Le collectif Calvin & Hobbes accueille Barkas, une vieille connaissance, pour une série de chroniques.
Mon surnom est Barkas, depuis plus de trente ans. Au goût immodéré pour les Golf Gti, je préférais les banquettes défoncées de mon minibus Barkas, une de ces camionnettes déjà démodées avant d’être vendues. J’aimais ses lignes improbables, d’un style est-teuton.
C’était un importateur de la région bruxelloise qui en faisait la promotion, en vantant ses mérites de solidité et de fiabilité, la Lada de la camionnette. J’aimais vraiment bien cet engin. Il ne m’emmenait pas loin, au café, ou alors autour du lac de Genval pour pétarader. Parader aurait été incongru avec cet engin. Etonnamment, les filles l’adoraient, enfin certaines, les plus baba-cools. Les autres préféraient la bonne tenue de toutes les Gti de l’époque.
Il n’empêche, quand on partait aux barrages de l’Eau d’Heure, bien à temps, pour profiter du voyage et de la vitesse limitée, il avait son petit succès, mon minibus. Et encore plus la nuit, parce que les tentes percées ou les Golf, ce n’est guère confortable pour dormir. Il a fini par être plus connu que moi, peut-être à cause de ses dessins fleuris, et je n’étais plus que son serviteur, le chauffeur de Barkas.
La bête a depuis rendu l’âme, mais le surnom est resté. Je ne m’en plains pas.
On courait à l’époque après les vestes, les vessies avais-je commencé à écrire, Millet. On ne roulait plus en vélo, ni même sur des mobylettes Amigo ou Camino, mais sur des « enduros » Aprilia qui coutaient la peau des fesses. Les marques s’implantaient bien et la « crise » ne les empêchait pas de progresser. T’avais pas les trois bandes d’Adidas, t’étais ringard. Je l’ai été souvent.
On écoutait Machiavel ou Yes. Certains avaient le pognon pour acheter des Lp’s. Les autres les piquaient, ou plus sagement les empruntaient pour les copier sur cassettes ferrugineuses (sic). J’écumais le discobus à la recherche de Led Zep ou de Manfred Mann's Earth Band. Fallait que je ruse avec mon père qui m’avait confisqué mon Deck cassettes.
La société de consommation était bien là, bien ancrée. Elle n’était plus comme dans les années cinquante, soixante, celle qui offrait une « meilleure qualité de vie », mais celle à laquelle il fallait se soumettre pour ne pas être abandonné au bord de la route.

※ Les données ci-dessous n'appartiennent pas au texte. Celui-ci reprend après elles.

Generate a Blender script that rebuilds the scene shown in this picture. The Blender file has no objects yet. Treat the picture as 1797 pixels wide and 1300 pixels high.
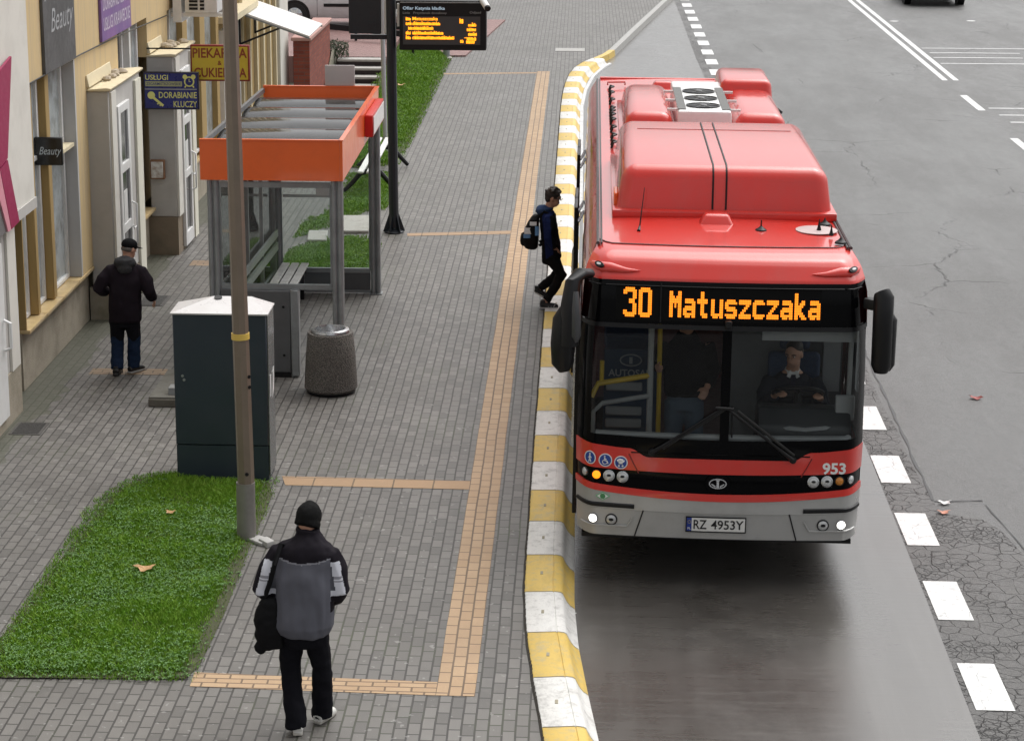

Il y avait bien des voix (ou des voies dissidentes) dans des maisons de jeune ou la création en ’76 des Amis de la Terre. Les accidents pétroliers de l'Amoco Cadiz en 1978 ou nucléaires Three Mile Island en 1979 ou plus tard, l'installation de missiles américains en Europe ont fait réagir. La plus grande manifestation jamais organisée en Belgique a eu lieu le 23 octobre 1985 pour lutter contre la présence de missiles nucléaires américains. Elle avait rassemblé plus de 400 000 personnes. J’y étais.
Mais peu à peu, la capacité d’indignation s’est éteinte. De moins en moins de gens dans les rues pour protester, ou pour alors, pour des situations révoltantes, comme la marche blanche de 1996, il y a presque vingt ans déjà, mais de plus en plus de gens dans les magasins ou sur le web pour acheter.
L’équité sociale, une société plus égalitaire ou simplement plus respectueuse, des principes environnementaux, des réflexions pour l’avenir qui ne soient pas de perpétuelles resucées ne font plus réellement partie de nos envies, de nos désirs. Et le politique n’y met pas du sien non plus, lui dont les seules mots sont croissance ou réforme sans fondement. Le seul rêve que beaucoup proposent est de nous rendre du pouvoir d’achat. Aucunement pour améliorer notre bien-être, mais seulement pour que nous consommions et fassions tourner la machine qui doit se perpétuer.
Le pouvoir d’achat est certainement le concept le plus vide, le plus con et le plus destructeur qui soit.